WHAT YOU ARE ASKED TO DO
Take the material and output all of it exactly.

***** SOURCE DATA *****

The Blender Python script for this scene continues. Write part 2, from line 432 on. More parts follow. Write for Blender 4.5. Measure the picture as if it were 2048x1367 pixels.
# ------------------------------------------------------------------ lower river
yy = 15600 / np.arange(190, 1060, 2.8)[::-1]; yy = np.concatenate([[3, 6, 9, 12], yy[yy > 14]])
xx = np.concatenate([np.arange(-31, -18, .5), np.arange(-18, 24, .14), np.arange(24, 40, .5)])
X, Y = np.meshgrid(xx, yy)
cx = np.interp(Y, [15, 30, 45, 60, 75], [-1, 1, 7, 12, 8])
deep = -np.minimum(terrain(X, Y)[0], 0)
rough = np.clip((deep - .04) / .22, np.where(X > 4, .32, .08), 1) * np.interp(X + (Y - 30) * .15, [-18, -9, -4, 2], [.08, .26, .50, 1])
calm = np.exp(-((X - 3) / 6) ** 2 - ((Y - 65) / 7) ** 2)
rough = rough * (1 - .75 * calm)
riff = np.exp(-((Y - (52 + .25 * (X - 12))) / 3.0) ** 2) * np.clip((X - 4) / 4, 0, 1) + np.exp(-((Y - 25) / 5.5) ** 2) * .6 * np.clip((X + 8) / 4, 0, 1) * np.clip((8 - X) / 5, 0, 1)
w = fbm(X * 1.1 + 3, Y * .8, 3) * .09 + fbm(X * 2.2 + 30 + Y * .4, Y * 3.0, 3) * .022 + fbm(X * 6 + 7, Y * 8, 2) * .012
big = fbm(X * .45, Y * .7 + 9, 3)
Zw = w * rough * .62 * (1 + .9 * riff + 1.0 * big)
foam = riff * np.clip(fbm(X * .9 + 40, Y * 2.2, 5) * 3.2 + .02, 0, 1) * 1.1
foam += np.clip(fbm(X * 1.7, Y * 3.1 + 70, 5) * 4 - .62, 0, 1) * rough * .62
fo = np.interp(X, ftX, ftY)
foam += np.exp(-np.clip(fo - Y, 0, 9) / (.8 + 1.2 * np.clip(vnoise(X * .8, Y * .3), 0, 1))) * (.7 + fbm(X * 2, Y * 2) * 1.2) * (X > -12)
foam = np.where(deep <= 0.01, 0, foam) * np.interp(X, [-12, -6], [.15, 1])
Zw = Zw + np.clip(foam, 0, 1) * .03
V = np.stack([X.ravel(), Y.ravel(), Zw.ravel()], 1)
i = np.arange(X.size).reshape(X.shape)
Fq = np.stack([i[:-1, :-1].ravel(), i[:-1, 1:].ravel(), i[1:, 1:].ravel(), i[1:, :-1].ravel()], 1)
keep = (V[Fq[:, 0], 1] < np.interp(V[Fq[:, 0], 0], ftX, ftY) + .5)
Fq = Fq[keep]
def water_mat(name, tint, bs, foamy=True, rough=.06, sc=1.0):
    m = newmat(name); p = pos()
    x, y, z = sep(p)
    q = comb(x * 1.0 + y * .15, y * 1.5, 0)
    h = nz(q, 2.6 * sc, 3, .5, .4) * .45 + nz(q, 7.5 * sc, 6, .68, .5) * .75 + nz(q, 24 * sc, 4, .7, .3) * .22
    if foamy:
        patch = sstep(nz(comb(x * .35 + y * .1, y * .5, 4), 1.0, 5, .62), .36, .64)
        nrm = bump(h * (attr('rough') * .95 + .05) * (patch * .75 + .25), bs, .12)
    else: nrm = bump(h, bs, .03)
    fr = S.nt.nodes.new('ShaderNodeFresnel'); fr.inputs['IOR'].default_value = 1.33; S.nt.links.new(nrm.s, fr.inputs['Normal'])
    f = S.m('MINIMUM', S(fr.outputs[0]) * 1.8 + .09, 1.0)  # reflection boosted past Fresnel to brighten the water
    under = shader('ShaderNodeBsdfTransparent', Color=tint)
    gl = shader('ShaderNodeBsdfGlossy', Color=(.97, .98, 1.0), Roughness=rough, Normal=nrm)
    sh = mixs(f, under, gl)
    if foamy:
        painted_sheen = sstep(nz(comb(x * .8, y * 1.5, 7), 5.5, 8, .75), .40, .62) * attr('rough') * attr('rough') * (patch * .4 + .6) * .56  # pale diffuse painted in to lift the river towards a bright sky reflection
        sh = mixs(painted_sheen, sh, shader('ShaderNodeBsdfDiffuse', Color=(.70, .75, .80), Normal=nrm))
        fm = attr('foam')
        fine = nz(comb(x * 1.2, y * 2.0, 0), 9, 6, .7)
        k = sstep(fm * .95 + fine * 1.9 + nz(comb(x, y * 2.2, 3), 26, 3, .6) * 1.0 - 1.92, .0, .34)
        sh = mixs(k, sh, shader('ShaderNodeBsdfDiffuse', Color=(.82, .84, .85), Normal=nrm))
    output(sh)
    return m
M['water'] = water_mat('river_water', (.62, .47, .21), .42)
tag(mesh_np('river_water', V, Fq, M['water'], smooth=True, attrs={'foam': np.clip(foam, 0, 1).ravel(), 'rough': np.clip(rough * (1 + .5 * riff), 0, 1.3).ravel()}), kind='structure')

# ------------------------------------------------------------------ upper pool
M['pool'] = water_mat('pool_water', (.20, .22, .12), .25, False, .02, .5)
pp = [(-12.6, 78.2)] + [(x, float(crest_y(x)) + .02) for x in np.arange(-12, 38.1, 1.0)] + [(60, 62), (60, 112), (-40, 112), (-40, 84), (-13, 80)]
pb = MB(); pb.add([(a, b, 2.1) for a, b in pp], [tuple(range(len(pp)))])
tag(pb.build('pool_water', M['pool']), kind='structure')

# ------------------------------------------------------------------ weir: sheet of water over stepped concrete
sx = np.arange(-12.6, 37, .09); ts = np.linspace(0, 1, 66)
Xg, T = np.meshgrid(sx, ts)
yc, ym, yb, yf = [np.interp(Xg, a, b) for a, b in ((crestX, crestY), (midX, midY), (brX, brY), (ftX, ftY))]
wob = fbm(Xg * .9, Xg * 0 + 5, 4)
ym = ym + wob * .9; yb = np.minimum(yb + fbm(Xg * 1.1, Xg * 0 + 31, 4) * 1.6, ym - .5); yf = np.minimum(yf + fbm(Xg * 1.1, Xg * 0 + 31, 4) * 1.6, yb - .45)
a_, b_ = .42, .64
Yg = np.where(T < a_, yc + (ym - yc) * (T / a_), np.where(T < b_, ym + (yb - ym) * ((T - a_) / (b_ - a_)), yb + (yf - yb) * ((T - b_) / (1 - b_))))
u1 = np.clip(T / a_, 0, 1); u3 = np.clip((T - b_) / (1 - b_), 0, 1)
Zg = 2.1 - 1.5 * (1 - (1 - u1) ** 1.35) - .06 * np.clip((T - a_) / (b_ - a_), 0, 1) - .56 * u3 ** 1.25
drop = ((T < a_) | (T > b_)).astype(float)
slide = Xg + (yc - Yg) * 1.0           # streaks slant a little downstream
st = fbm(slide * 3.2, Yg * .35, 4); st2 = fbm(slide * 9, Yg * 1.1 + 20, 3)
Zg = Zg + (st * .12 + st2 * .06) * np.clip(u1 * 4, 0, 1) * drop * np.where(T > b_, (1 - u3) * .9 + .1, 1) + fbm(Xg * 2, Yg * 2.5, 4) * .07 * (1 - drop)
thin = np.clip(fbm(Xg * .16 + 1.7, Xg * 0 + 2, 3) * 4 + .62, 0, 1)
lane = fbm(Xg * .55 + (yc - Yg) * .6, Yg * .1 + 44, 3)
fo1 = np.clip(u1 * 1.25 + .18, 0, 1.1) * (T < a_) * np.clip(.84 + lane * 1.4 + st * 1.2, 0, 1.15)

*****

COMPLETE OUTPUT
The Blender Python script for this scene continues. Write part 2, from line 432 on. More parts follow. Write for Blender 4.5. Measure the picture as if it were 2048x1367 pixels.
# ------------------------------------------------------------------ lower river
yy = 15600 / np.arange(190, 1060, 2.8)[::-1]; yy = np.concatenate([[3, 6, 9, 12], yy[yy > 14]])
xx = np.concatenate([np.arange(-31, -18, .5), np.arange(-18, 24, .14), np.arange(24, 40, .5)])
X, Y = np.meshgrid(xx, yy)
cx = np.interp(Y, [15, 30, 45, 60, 75], [-1, 1, 7, 12, 8])
deep = -np.minimum(terrain(X, Y)[0], 0)
rough = np.clip((deep - .04) / .22, np.where(X > 4, .32, .08), 1) * np.interp(X + (Y - 30) * .15, [-18, -9, -4, 2], [.08, .26, .50, 1])
calm = np.exp(-((X - 3) / 6) ** 2 - ((Y - 65) / 7) ** 2)
rough = rough * (1 - .75 * calm)
riff = np.exp(-((Y - (52 + .25 * (X - 12))) / 3.0) ** 2) * np.clip((X - 4) / 4, 0, 1) + np.exp(-((Y - 25) / 5.5) ** 2) * .6 * np.clip((X + 8) / 4, 0, 1) * np.clip((8 - X) / 5, 0, 1)
w = fbm(X * 1.1 + 3, Y * .8, 3) * .09 + fbm(X * 2.2 + 30 + Y * .4, Y * 3.0, 3) * .022 + fbm(X * 6 + 7, Y * 8, 2) * .012
big = fbm(X * .45, Y * .7 + 9, 3)
Zw = w * rough * .62 * (1 + .9 * riff + 1.0 * big)
foam = riff * np.clip(fbm(X * .9 + 40, Y * 2.2, 5) * 3.2 + .02, 0, 1) * 1.1
foam += np.clip(fbm(X * 1.7, Y * 3.1 + 70, 5) * 4 - .62, 0, 1) * rough * .62
fo = np.interp(X, ftX, ftY)
foam += np.exp(-np.clip(fo - Y, 0, 9) / (.8 + 1.2 * np.clip(vnoise(X * .8, Y * .3), 0, 1))) * (.7 + fbm(X * 2, Y * 2) * 1.2) * (X > -12)
foam = np.where(deep <= 0.01, 0, foam) * np.interp(X, [-12, -6], [.15, 1])
Zw = Zw + np.clip(foam, 0, 1) * .03
V = np.stack([X.ravel(), Y.ravel(), Zw.ravel()], 1)
i = np.arange(X.size).reshape(X.shape)
Fq = np.stack([i[:-1, :-1].ravel(), i[:-1, 1:].ravel(), i[1:, 1:].ravel(), i[1:, :-1].ravel()], 1)
keep = (V[Fq[:, 0], 1] < np.interp(V[Fq[:, 0], 0], ftX, ftY) + .5)
Fq = Fq[keep]
def water_mat(name, tint, bs, foamy=True, rough=.06, sc=1.0):
    m = newmat(name); p = pos()
    x, y, z = sep(p)
    q = comb(x * 1.0 + y * .15, y * 1.5, 0)
    h = nz(q, 2.6 * sc, 3, .5, .4) * .45 + nz(q, 7.5 * sc, 6, .68, .5) * .75 + nz(q, 24 * sc, 4, .7, .3) * .22
    if foamy:
        patch = sstep(nz(comb(x * .35 + y * .1, y * .5, 4), 1.0, 5, .62), .36, .64)
        nrm = bump(h * (attr('rough') * .95 + .05) * (patch * .75 + .25), bs, .12)
    else: nrm = bump(h, bs, .03)
    fr = S.nt.nodes.new('ShaderNodeFresnel'); fr.inputs['IOR'].default_value = 1.33; S.nt.links.new(nrm.s, fr.inputs['Normal'])
    f = S.m('MINIMUM', S(fr.outputs[0]) * 1.8 + .09, 1.0)  # reflection boosted past Fresnel to brighten the water
    under = shader('ShaderNodeBsdfTransparent', Color=tint)
    gl = shader('ShaderNodeBsdfGlossy', Color=(.97, .98, 1.0), Roughness=rough, Normal=nrm)
    sh = mixs(f, under, gl)
    if foamy:
        painted_sheen = sstep(nz(comb(x * .8, y * 1.5, 7), 5.5, 8, .75), .40, .62) * attr('rough') * attr('rough') * (patch * .4 + .6) * .56  # pale diffuse painted in to lift the river towards a bright sky reflection
        sh = mixs(painted_sheen, sh, shader('ShaderNodeBsdfDiffuse', Color=(.70, .75, .80), Normal=nrm))
        fm = attr('foam')
        fine = nz(comb(x * 1.2, y * 2.0, 0), 9, 6, .7)
        k = sstep(fm * .95 + fine * 1.9 + nz(comb(x, y * 2.2, 3), 26, 3, .6) * 1.0 - 1.92, .0, .34)
        sh = mixs(k, sh, shader('ShaderNodeBsdfDiffuse', Color=(.82, .84, .85), Normal=nrm))
    output(sh)
    return m
M['water'] = water_mat('river_water', (.62, .47, .21), .42)
tag(mesh_np('river_water', V, Fq, M['water'], smooth=True, attrs={'foam': np.clip(foam, 0, 1).ravel(), 'rough': np.clip(rough * (1 + .5 * riff), 0, 1.3).ravel()}), kind='structure')

# ------------------------------------------------------------------ upper pool
M['pool'] = water_mat('pool_water', (.20, .22, .12), .25, False, .02, .5)
pp = [(-12.6, 78.2)] + [(x, float(crest_y(x)) + .02) for x in np.arange(-12, 38.1, 1.0)] + [(60, 62), (60, 112), (-40, 112), (-40, 84), (-13, 80)]
pb = MB(); pb.add([(a, b, 2.1) for a, b in pp], [tuple(range(len(pp)))])
tag(pb.build('pool_water', M['pool']), kind='structure')

# ------------------------------------------------------------------ weir: sheet of water over stepped concrete
sx = np.arange(-12.6, 37, .09); ts = np.linspace(0, 1, 66)
Xg, T = np.meshgrid(sx, ts)
yc, ym, yb, yf = [np.interp(Xg, a, b) for a, b in ((crestX, crestY), (midX, midY), (brX, brY), (ftX, ftY))]
wob = fbm(Xg * .9, Xg * 0 + 5, 4)
ym = ym + wob * .9; yb = np.minimum(yb + fbm(Xg * 1.1, Xg * 0 + 31, 4) * 1.6, ym - .5); yf = np.minimum(yf + fbm(Xg * 1.1, Xg * 0 + 31, 4) * 1.6, yb - .45)
a_, b_ = .42, .64
Yg = np.where(T < a_, yc + (ym - yc) * (T / a_), np.where(T < b_, ym + (yb - ym) * ((T - a_) / (b_ - a_)), yb + (yf - yb) * ((T - b_) / (1 - b_))))
u1 = np.clip(T / a_, 0, 1); u3 = np.clip((T - b_) / (1 - b_), 0, 1)
Zg = 2.1 - 1.5 * (1 - (1 - u1) ** 1.35) - .06 * np.clip((T - a_) / (b_ - a_), 0, 1) - .56 * u3 ** 1.25
drop = ((T < a_) | (T > b_)).astype(float)
slide = Xg + (yc - Yg) * 1.0           # streaks slant a little downstream
st = fbm(slide * 3.2, Yg * .35, 4); st2 = fbm(slide * 9, Yg * 1.1 + 20, 3)
Zg = Zg + (st * .12 + st2 * .06) * np.clip(u1 * 4, 0, 1) * drop * np.where(T > b_, (1 - u3) * .9 + .1, 1) + fbm(Xg * 2, Yg * 2.5, 4) * .07 * (1 - drop)
thin = np.clip(fbm(Xg * .16 + 1.7, Xg * 0 + 2, 3) * 4 + .62, 0, 1)
lane = fbm(Xg * .55 + (yc - Yg) * .6, Yg * .1 + 44, 3)
fo1 = np.clip(u1 * 1.25 + .18, 0, 1.1) * (T < a_) * np.clip(.84 + lane * 1.4 + st * 1.2, 0, 1.15)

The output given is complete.